Granted, not everyone needs a 45 page brief and 600 page appendix. But I’d bet that if given a choice, most consumers would prefer the Cadillac brief to the jalopy if the price paid for value received wasn’t all that different. Moreover, it’s often those lawyers who have mastered the basics who can eyeball an incorporation document and explain how it can be fixed in a couple minutes, or who can look at a transcript from a criminal trial and identify 20 errors in 20 minutes. The ability to get to the root of a problem quickly is what makes a lawyer a value add and not just a scrivener in providing unbundled or basic legal services. Yet so much of the focus in the discussion of technology and law firms is about the form and the platform and not the skills. Even the great Richard Susskind conceives of an impenetrable wall between “bespoke legal services” and law for the masses. My point is that it doesn’t have to be that way.
Shouldn’t we at least strive to use technology to improve the quality, rather than increase the quantity of legal services provided? At the very least, if we shoot for the moon, the worst that can happen is that we land among the stars. After all, if we can draft the 45 page brief and compile the 600 page appendix in 3 days, assisting clients with smaller matters is a cakewalk.
Yes! When I worked as an economic expert, I coded some programs to help produce charts for securities class action lawsuits. The result was indistinguishable from “manually” produced charts, but many of my colleagues resisted using the program because they were scared it would eliminate their ability to bill hours. But–you can use the time to do the higher value added work, like really understanding the alleged fraud! Ten years later many of them still won’t embrace the technology- I’ll never understand.

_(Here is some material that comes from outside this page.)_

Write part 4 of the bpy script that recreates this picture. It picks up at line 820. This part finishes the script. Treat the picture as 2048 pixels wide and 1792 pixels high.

I think part of the problem with this is that we as lawyers fail to educate the public as to the value we can provide–like the examples you provide. The current use of technology is a play for the cheaper without substance, I think. Before “legalformsgalore.com” (I just made this up, don’t know if it’s a real site), there were the paper forms, but lawyers were still needed. And we always will be. But how we will be needed and our ability to provide services efficiently is what is left to us to discover. As I frequently joke when speaking of forms, have you ever tried to ask a question from a form? (Thanks for mentioning Susskind again, I was trying to remember his name yesterday to get the book).
To the extend that we resist technology, as Stephanie points out, we risk a certain amount of irrelevance
oops…sorry, I should have checked to see if the legalformsgalore (dot)com was a site…it looks like it is!